WRITTEN PROBLEM:
Restate the whole listing exactly.

DATASET SECTION:

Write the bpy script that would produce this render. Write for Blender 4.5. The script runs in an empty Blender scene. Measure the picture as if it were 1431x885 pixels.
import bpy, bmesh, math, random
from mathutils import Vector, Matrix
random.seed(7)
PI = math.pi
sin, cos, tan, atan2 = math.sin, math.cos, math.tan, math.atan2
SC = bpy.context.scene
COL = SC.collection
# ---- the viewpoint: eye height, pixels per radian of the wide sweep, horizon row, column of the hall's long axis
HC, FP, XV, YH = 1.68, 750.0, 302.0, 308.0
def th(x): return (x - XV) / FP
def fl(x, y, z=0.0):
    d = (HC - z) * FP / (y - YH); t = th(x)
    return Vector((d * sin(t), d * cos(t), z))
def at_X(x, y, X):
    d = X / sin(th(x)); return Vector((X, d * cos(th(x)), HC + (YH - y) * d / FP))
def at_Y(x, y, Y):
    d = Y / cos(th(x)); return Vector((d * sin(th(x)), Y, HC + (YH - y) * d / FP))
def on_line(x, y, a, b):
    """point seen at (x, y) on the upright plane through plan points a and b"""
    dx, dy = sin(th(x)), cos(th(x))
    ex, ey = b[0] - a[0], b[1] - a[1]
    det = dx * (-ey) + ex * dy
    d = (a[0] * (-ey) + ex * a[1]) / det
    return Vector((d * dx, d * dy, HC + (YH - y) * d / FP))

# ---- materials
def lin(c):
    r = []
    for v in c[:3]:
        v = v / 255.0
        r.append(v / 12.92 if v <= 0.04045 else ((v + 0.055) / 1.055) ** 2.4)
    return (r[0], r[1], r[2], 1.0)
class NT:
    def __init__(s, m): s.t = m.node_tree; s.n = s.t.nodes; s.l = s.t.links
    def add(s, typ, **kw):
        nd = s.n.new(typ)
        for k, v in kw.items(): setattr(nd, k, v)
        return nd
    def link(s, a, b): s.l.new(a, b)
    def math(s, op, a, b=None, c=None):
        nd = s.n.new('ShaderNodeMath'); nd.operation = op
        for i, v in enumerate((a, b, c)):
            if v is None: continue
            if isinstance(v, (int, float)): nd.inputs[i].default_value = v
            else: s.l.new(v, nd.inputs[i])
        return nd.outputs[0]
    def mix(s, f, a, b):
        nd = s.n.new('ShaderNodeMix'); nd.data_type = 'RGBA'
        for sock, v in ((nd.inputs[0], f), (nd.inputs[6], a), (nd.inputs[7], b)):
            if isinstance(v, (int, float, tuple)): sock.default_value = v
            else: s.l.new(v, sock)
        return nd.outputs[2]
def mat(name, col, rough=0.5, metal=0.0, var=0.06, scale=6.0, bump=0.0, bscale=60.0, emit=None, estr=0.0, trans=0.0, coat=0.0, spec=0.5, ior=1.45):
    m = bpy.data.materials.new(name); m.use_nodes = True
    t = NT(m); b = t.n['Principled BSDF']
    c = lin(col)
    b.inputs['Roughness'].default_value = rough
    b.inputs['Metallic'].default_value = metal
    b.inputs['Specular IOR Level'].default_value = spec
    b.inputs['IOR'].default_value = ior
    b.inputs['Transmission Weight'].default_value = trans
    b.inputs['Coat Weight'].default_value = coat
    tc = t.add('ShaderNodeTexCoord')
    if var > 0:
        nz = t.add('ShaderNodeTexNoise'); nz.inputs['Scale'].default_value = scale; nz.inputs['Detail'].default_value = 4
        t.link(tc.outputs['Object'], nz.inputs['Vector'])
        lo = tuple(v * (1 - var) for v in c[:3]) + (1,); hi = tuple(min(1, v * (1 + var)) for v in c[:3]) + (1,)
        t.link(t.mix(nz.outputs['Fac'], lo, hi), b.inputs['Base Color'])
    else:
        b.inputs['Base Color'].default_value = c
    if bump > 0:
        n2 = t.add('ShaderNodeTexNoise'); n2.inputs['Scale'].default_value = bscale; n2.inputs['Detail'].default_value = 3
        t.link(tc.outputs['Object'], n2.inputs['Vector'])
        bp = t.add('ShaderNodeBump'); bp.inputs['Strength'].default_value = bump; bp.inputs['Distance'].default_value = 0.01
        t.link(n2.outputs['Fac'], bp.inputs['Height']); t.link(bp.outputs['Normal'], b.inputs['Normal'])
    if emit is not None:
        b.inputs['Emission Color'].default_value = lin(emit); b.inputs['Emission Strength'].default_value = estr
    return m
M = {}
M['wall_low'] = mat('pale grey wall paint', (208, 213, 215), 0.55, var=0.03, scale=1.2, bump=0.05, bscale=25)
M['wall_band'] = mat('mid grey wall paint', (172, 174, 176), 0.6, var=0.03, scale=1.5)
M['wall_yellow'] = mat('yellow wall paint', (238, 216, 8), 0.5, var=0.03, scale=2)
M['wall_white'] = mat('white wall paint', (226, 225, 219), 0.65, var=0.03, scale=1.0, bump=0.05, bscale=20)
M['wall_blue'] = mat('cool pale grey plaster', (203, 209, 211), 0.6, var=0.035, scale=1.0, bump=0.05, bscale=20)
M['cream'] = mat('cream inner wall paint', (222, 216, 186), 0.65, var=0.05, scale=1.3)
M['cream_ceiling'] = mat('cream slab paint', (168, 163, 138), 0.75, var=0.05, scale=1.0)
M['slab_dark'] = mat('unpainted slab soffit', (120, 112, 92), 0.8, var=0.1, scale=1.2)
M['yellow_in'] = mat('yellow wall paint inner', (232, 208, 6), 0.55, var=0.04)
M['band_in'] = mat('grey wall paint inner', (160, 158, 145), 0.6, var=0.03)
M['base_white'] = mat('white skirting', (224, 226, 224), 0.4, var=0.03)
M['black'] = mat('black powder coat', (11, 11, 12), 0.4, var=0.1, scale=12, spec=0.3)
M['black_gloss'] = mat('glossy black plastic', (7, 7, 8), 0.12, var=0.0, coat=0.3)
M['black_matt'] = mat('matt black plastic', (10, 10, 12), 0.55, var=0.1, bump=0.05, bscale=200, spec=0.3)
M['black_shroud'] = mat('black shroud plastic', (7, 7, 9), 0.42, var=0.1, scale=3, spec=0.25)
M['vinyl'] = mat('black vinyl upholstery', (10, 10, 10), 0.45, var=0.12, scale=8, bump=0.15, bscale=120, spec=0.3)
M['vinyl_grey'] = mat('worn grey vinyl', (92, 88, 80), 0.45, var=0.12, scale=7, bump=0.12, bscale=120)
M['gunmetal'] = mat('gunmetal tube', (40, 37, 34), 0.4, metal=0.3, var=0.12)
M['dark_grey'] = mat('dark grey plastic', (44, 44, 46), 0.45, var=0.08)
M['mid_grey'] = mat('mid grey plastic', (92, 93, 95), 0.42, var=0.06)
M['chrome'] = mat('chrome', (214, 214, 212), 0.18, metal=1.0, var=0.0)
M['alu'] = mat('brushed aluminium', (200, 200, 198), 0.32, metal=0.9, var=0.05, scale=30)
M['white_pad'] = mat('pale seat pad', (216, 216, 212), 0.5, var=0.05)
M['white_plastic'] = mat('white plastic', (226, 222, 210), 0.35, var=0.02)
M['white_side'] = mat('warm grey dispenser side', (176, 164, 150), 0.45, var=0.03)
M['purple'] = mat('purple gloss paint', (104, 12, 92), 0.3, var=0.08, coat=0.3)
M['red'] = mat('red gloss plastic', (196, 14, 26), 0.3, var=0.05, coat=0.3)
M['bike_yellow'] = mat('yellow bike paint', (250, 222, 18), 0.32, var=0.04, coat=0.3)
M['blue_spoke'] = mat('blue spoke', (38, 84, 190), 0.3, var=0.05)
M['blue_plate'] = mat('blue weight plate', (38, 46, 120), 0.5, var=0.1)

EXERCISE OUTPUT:
Write the bpy script that would produce this render. Write for Blender 4.5. The script runs in an empty Blender scene. Measure the picture as if it were 1431x885 pixels.
import bpy, bmesh, math, random
from mathutils import Vector, Matrix
random.seed(7)
PI = math.pi
sin, cos, tan, atan2 = math.sin, math.cos, math.tan, math.atan2
SC = bpy.context.scene
COL = SC.collection
# ---- the viewpoint: eye height, pixels per radian of the wide sweep, horizon row, column of the hall's long axis
HC, FP, XV, YH = 1.68, 750.0, 302.0, 308.0
def th(x): return (x - XV) / FP
def fl(x, y, z=0.0):
    d = (HC - z) * FP / (y - YH); t = th(x)
    return Vector((d * sin(t), d * cos(t), z))
def at_X(x, y, X):
    d = X / sin(th(x)); return Vector((X, d * cos(th(x)), HC + (YH - y) * d / FP))
def at_Y(x, y, Y):
    d = Y / cos(th(x)); return Vector((d * sin(th(x)), Y, HC + (YH - y) * d / FP))
def on_line(x, y, a, b):
    """point seen at (x, y) on the upright plane through plan points a and b"""
    dx, dy = sin(th(x)), cos(th(x))
    ex, ey = b[0] - a[0], b[1] - a[1]
    det = dx * (-ey) + ex * dy
    d = (a[0] * (-ey) + ex * a[1]) / det
    return Vector((d * dx, d * dy, HC + (YH - y) * d / FP))

# ---- materials
def lin(c):
    r = []
    for v in c[:3]:
        v = v / 255.0
        r.append(v / 12.92 if v <= 0.04045 else ((v + 0.055) / 1.055) ** 2.4)
    return (r[0], r[1], r[2], 1.0)
class NT:
    def __init__(s, m): s.t = m.node_tree; s.n = s.t.nodes; s.l = s.t.links
    def add(s, typ, **kw):
        nd = s.n.new(typ)
        for k, v in kw.items(): setattr(nd, k, v)
        return nd
    def link(s, a, b): s.l.new(a, b)
    def math(s, op, a, b=None, c=None):
        nd = s.n.new('ShaderNodeMath'); nd.operation = op
        for i, v in enumerate((a, b, c)):
            if v is None: continue
            if isinstance(v, (int, float)): nd.inputs[i].default_value = v
            else: s.l.new(v, nd.inputs[i])
        return nd.outputs[0]
    def mix(s, f, a, b):
        nd = s.n.new('ShaderNodeMix'); nd.data_type = 'RGBA'
        for sock, v in ((nd.inputs[0], f), (nd.inputs[6], a), (nd.inputs[7], b)):
            if isinstance(v, (int, float, tuple)): sock.default_value = v
            else: s.l.new(v, sock)
        return nd.outputs[2]
def mat(name, col, rough=0.5, metal=0.0, var=0.06, scale=6.0, bump=0.0, bscale=60.0, emit=None, estr=0.0, trans=0.0, coat=0.0, spec=0.5, ior=1.45):
    m = bpy.data.materials.new(name); m.use_nodes = True
    t = NT(m); b = t.n['Principled BSDF']
    c = lin(col)
    b.inputs['Roughness'].default_value = rough
    b.inputs['Metallic'].default_value = metal
    b.inputs['Specular IOR Level'].default_value = spec
    b.inputs['IOR'].default_value = ior
    b.inputs['Transmission Weight'].default_value = trans
    b.inputs['Coat Weight'].default_value = coat
    tc = t.add('ShaderNodeTexCoord')
    if var > 0:
        nz = t.add('ShaderNodeTexNoise'); nz.inputs['Scale'].default_value = scale; nz.inputs['Detail'].default_value = 4
        t.link(tc.outputs['Object'], nz.inputs['Vector'])
        lo = tuple(v * (1 - var) for v in c[:3]) + (1,); hi = tuple(min(1, v * (1 + var)) for v in c[:3]) + (1,)
        t.link(t.mix(nz.outputs['Fac'], lo, hi), b.inputs['Base Color'])
    else:
        b.inputs['Base Color'].default_value = c
    if bump > 0:
        n2 = t.add('ShaderNodeTexNoise'); n2.inputs['Scale'].default_value = bscale; n2.inputs['Detail'].default_value = 3
        t.link(tc.outputs['Object'], n2.inputs['Vector'])
        bp = t.add('ShaderNodeBump'); bp.inputs['Strength'].default_value = bump; bp.inputs['Distance'].default_value = 0.01
        t.link(n2.outputs['Fac'], bp.inputs['Height']); t.link(bp.outputs['Normal'], b.inputs['Normal'])
    if emit is not None:
        b.inputs['Emission Color'].default_value = lin(emit); b.inputs['Emission Strength'].default_value = estr
    return m
M = {}
M['wall_low'] = mat('pale grey wall paint', (208, 213, 215), 0.55, var=0.03, scale=1.2, bump=0.05, bscale=25)
M['wall_band'] = mat('mid grey wall paint', (172, 174, 176), 0.6, var=0.03, scale=1.5)
M['wall_yellow'] = mat('yellow wall paint', (238, 216, 8), 0.5, var=0.03, scale=2)
M['wall_white'] = mat('white wall paint', (226, 225, 219), 0.65, var=0.03, scale=1.0, bump=0.05, bscale=20)
M['wall_blue'] = mat('cool pale grey plaster', (203, 209, 211), 0.6, var=0.035, scale=1.0, bump=0.05, bscale=20)
M['cream'] = mat('cream inner wall paint', (222, 216, 186), 0.65, var=0.05, scale=1.3)
M['cream_ceiling'] = mat('cream slab paint', (168, 163, 138), 0.75, var=0.05, scale=1.0)
M['slab_dark'] = mat('unpainted slab soffit', (120, 112, 92), 0.8, var=0.1, scale=1.2)
M['yellow_in'] = mat('yellow wall paint inner', (232, 208, 6), 0.55, var=0.04)
M['band_in'] = mat('grey wall paint inner', (160, 158, 145), 0.6, var=0.03)
M['base_white'] = mat('white skirting', (224, 226, 224), 0.4, var=0.03)
M['black'] = mat('black powder coat', (11, 11, 12), 0.4, var=0.1, scale=12, spec=0.3)
M['black_gloss'] = mat('glossy black plastic', (7, 7, 8), 0.12, var=0.0, coat=0.3)
M['black_matt'] = mat('matt black plastic', (10, 10, 12), 0.55, var=0.1, bump=0.05, bscale=200, spec=0.3)
M['black_shroud'] = mat('black shroud plastic', (7, 7, 9), 0.42, var=0.1, scale=3, spec=0.25)
M['vinyl'] = mat('black vinyl upholstery', (10, 10, 10), 0.45, var=0.12, scale=8, bump=0.15, bscale=120, spec=0.3)
M['vinyl_grey'] = mat('worn grey vinyl', (92, 88, 80), 0.45, var=0.12, scale=7, bump=0.12, bscale=120)
M['gunmetal'] = mat('gunmetal tube', (40, 37, 34), 0.4, metal=0.3, var=0.12)
M['dark_grey'] = mat('dark grey plastic', (44, 44, 46), 0.45, var=0.08)
M['mid_grey'] = mat('mid grey plastic', (92, 93, 95), 0.42, var=0.06)
M['chrome'] = mat('chrome', (214, 214, 212), 0.18, metal=1.0, var=0.0)
M['alu'] = mat('brushed aluminium', (200, 200, 198), 0.32, metal=0.9, var=0.05, scale=30)
M['white_pad'] = mat('pale seat pad', (216, 216, 212), 0.5, var=0.05)
M['white_plastic'] = mat('white plastic', (226, 222, 210), 0.35, var=0.02)
M['white_side'] = mat('warm grey dispenser side', (176, 164, 150), 0.45, var=0.03)
M['purple'] = mat('purple gloss paint', (104, 12, 92), 0.3, var=0.08, coat=0.3)
M['red'] = mat('red gloss plastic', (196, 14, 26), 0.3, var=0.05, coat=0.3)
M['bike_yellow'] = mat('yellow bike paint', (250, 222, 18), 0.32, var=0.04, coat=0.3)
M['blue_spoke'] = mat('blue spoke', (38, 84, 190), 0.3, var=0.05)
M['blue_plate'] = mat('blue weight plate', (38, 46, 120), 0.5, var=0.1)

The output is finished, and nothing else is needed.